**Given request:**
For the material that follows, list every line containing the word "finishes".

▼

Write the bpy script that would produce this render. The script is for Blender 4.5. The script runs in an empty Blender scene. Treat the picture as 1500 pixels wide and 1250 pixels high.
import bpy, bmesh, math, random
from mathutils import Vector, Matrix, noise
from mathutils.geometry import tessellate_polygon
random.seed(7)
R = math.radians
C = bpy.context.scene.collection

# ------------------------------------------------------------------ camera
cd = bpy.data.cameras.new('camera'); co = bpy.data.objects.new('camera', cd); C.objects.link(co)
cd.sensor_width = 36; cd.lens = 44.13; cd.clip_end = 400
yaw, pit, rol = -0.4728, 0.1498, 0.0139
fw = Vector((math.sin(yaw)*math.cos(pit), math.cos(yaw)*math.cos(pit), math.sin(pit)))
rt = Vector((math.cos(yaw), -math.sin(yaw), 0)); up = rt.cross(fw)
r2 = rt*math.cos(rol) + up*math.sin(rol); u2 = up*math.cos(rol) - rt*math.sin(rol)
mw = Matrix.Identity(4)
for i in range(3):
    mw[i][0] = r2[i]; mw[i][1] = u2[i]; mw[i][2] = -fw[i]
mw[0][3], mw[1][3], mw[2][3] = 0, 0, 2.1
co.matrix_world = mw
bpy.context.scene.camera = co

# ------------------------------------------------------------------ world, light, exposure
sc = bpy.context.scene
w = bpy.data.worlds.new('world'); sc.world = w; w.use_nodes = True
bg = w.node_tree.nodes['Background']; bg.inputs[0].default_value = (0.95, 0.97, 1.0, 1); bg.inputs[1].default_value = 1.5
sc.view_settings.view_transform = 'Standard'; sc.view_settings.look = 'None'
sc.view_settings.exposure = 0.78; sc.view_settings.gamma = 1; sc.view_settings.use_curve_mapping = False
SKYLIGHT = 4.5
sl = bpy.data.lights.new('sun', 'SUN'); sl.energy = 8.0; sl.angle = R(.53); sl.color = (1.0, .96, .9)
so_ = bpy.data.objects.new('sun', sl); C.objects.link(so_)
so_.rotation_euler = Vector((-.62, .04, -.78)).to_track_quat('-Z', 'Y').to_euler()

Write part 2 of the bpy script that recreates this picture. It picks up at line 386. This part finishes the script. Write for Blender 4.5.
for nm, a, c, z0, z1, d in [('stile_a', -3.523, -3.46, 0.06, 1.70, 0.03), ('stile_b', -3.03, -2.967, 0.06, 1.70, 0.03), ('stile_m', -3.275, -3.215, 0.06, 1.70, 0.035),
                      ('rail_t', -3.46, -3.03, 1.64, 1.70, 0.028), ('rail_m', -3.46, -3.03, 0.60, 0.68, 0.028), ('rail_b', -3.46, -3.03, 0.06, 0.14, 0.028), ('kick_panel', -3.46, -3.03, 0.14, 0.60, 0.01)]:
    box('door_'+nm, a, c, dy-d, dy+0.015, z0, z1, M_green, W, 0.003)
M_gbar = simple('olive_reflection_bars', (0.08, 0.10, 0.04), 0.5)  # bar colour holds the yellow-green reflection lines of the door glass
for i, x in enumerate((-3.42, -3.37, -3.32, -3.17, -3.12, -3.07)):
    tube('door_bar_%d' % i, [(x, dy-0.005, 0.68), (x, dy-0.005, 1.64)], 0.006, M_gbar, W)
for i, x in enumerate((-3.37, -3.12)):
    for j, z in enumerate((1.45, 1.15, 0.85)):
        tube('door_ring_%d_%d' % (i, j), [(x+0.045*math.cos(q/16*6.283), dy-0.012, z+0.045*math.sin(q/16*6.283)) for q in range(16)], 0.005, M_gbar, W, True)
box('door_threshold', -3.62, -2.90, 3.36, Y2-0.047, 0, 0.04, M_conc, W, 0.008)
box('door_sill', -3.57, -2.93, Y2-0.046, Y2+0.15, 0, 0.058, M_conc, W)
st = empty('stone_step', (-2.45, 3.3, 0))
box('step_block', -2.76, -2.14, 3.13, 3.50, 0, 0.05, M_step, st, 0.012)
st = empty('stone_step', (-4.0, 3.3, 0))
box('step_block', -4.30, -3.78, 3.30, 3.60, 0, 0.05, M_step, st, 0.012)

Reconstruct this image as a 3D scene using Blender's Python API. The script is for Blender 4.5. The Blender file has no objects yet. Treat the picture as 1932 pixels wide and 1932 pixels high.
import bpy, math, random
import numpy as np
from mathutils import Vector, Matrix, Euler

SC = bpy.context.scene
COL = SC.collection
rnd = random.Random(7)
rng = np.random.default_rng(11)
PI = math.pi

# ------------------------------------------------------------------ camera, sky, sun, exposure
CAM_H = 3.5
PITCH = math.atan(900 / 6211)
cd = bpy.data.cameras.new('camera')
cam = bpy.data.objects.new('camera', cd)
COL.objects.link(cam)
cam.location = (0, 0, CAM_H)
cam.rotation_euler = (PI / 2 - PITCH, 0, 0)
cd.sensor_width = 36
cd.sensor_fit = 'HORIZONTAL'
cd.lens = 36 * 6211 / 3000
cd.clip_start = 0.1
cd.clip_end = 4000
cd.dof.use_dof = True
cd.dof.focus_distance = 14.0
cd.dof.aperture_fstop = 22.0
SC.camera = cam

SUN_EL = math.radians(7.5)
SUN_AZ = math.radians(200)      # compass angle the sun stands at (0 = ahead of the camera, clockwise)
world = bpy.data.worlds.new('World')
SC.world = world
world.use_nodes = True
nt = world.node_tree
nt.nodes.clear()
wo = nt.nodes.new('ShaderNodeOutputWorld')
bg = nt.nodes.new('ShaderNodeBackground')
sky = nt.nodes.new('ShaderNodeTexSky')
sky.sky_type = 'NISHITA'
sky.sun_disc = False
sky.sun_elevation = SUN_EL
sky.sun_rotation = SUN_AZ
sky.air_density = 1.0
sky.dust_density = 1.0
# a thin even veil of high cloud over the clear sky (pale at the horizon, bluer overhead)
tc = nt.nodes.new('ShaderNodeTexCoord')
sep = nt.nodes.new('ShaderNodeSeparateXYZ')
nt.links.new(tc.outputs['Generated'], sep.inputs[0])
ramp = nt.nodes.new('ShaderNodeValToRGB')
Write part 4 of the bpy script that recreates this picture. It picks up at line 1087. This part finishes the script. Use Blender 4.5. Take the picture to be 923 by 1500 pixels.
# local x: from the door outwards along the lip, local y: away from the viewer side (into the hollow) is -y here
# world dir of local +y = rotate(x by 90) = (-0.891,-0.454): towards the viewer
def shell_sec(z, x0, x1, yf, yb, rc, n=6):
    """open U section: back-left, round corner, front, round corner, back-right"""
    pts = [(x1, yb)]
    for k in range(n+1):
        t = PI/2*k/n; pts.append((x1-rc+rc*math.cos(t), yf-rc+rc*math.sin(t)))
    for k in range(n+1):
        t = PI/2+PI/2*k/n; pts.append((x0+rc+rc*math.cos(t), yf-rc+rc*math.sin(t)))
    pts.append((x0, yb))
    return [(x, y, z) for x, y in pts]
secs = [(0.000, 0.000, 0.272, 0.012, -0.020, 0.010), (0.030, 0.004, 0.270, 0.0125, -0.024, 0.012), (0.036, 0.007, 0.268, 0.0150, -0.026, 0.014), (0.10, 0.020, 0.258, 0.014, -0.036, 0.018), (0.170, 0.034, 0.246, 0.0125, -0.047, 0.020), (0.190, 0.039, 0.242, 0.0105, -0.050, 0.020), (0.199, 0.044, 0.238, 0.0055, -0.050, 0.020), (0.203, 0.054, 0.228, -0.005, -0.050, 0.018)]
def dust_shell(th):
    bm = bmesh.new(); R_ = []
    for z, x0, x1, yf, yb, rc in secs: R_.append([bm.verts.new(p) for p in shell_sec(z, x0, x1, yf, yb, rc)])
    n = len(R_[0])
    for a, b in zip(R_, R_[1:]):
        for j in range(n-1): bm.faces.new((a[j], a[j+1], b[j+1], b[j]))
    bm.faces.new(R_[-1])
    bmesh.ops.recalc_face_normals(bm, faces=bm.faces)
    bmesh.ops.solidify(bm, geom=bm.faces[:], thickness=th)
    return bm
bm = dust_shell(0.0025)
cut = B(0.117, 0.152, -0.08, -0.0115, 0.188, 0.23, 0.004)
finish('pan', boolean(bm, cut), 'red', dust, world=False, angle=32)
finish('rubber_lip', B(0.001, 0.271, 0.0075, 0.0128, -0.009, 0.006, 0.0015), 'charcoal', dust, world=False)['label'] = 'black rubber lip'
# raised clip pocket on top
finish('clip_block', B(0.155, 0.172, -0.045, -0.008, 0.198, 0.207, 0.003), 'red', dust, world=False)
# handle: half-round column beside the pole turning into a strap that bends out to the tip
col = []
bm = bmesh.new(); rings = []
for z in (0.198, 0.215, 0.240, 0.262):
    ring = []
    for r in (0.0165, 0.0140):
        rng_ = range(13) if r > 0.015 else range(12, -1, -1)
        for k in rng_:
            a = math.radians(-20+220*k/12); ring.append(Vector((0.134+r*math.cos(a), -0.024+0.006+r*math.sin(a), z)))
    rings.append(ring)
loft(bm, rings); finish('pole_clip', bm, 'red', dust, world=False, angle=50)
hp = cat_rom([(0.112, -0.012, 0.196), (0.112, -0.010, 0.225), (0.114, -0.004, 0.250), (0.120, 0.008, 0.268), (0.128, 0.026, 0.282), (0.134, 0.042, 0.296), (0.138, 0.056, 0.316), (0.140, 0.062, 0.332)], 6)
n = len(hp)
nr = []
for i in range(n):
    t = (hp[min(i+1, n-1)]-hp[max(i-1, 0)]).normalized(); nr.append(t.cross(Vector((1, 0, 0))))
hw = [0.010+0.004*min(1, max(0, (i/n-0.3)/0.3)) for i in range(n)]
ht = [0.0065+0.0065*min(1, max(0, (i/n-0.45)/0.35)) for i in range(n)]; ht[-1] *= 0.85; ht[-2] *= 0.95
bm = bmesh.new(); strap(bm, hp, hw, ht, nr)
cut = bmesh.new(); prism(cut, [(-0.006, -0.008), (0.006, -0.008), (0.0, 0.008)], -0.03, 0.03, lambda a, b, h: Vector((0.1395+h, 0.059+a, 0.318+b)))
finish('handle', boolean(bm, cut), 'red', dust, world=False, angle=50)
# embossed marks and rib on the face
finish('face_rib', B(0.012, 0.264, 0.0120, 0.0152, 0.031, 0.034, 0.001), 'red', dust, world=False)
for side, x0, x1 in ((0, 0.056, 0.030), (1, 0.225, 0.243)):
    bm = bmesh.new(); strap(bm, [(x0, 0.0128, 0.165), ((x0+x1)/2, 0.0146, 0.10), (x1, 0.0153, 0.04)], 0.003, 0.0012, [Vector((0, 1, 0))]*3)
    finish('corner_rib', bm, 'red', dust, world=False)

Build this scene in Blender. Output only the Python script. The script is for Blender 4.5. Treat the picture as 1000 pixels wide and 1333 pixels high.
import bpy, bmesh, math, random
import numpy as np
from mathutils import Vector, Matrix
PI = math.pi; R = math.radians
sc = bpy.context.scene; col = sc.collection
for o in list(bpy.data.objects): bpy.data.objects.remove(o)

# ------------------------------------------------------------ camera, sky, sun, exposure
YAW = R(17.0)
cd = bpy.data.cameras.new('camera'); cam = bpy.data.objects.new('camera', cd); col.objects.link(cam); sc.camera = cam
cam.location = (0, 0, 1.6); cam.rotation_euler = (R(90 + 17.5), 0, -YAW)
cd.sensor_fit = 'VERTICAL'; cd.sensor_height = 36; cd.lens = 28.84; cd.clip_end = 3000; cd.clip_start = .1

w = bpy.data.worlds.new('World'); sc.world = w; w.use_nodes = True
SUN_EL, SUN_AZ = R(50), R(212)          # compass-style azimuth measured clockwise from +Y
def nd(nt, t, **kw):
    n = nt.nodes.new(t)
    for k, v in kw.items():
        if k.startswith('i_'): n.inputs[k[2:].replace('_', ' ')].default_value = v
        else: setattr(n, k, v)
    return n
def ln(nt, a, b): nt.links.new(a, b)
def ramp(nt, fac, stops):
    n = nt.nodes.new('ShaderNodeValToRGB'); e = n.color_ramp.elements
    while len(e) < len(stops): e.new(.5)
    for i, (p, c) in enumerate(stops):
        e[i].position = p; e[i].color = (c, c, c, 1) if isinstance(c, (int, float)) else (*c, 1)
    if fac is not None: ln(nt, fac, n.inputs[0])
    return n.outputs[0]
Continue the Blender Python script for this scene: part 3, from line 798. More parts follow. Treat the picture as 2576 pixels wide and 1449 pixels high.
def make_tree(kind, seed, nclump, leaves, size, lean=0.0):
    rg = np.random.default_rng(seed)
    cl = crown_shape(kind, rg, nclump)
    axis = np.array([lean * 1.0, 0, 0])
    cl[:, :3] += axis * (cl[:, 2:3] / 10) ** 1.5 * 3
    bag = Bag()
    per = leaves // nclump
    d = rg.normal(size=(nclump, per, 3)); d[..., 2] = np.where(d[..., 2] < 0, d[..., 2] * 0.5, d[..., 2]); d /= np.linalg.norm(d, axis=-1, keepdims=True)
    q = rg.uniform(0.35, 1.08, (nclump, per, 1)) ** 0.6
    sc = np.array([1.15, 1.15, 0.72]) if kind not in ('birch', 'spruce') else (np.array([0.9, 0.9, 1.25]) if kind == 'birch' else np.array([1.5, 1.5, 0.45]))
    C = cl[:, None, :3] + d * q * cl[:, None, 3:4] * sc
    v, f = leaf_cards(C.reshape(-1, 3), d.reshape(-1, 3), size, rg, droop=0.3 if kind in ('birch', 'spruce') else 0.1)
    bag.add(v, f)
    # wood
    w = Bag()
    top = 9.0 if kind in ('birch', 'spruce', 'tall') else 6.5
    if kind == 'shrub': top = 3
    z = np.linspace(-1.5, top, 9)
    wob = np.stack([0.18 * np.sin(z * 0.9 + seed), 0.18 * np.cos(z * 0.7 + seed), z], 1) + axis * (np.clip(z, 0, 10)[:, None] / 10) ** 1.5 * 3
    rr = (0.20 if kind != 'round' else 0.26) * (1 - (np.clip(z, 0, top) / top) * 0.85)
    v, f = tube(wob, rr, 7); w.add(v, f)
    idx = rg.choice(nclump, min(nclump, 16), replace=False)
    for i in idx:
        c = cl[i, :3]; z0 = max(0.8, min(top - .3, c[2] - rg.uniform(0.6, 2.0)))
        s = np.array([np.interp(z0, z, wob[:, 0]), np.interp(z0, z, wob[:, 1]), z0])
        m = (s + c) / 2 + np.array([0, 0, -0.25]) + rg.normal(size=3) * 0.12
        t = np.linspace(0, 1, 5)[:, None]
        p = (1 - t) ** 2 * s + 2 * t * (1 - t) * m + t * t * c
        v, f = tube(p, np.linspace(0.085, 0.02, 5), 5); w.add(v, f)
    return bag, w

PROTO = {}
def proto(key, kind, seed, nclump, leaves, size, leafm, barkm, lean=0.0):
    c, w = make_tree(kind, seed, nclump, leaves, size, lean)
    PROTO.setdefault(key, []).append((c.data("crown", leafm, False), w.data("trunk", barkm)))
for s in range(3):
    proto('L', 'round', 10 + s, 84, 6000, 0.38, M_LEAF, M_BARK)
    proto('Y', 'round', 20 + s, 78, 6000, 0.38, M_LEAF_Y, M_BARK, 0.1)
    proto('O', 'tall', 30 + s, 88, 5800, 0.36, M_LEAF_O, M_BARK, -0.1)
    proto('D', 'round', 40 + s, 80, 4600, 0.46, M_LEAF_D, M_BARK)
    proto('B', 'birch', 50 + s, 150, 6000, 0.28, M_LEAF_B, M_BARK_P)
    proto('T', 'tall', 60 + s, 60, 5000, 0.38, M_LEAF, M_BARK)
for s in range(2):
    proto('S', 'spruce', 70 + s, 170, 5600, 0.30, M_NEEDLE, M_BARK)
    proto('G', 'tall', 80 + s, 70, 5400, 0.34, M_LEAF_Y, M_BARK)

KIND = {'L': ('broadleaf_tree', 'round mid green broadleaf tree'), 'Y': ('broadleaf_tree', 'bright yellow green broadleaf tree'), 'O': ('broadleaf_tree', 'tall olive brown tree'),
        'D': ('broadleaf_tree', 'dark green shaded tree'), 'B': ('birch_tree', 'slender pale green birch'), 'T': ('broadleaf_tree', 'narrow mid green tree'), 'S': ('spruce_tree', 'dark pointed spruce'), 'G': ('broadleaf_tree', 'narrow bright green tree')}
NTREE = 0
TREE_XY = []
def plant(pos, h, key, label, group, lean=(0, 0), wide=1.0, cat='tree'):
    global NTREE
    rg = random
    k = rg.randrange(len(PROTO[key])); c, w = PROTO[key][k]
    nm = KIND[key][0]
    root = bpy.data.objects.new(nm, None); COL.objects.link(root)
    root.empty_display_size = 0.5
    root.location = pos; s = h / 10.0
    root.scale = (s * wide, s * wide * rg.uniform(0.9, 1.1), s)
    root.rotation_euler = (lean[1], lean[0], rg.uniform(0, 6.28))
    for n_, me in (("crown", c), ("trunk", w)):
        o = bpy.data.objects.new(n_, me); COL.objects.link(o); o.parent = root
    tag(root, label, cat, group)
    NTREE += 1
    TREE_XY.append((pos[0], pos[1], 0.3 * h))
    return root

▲

**Result below:**
Write part 2 of the bpy script that recreates this picture. It picks up at line 386. This part finishes the script. Write for Blender 4.5.
Write part 4 of the bpy script that recreates this picture. It picks up at line 1087. This part finishes the script. Use Blender 4.5. Take the picture to be 923 by 1500 pixels.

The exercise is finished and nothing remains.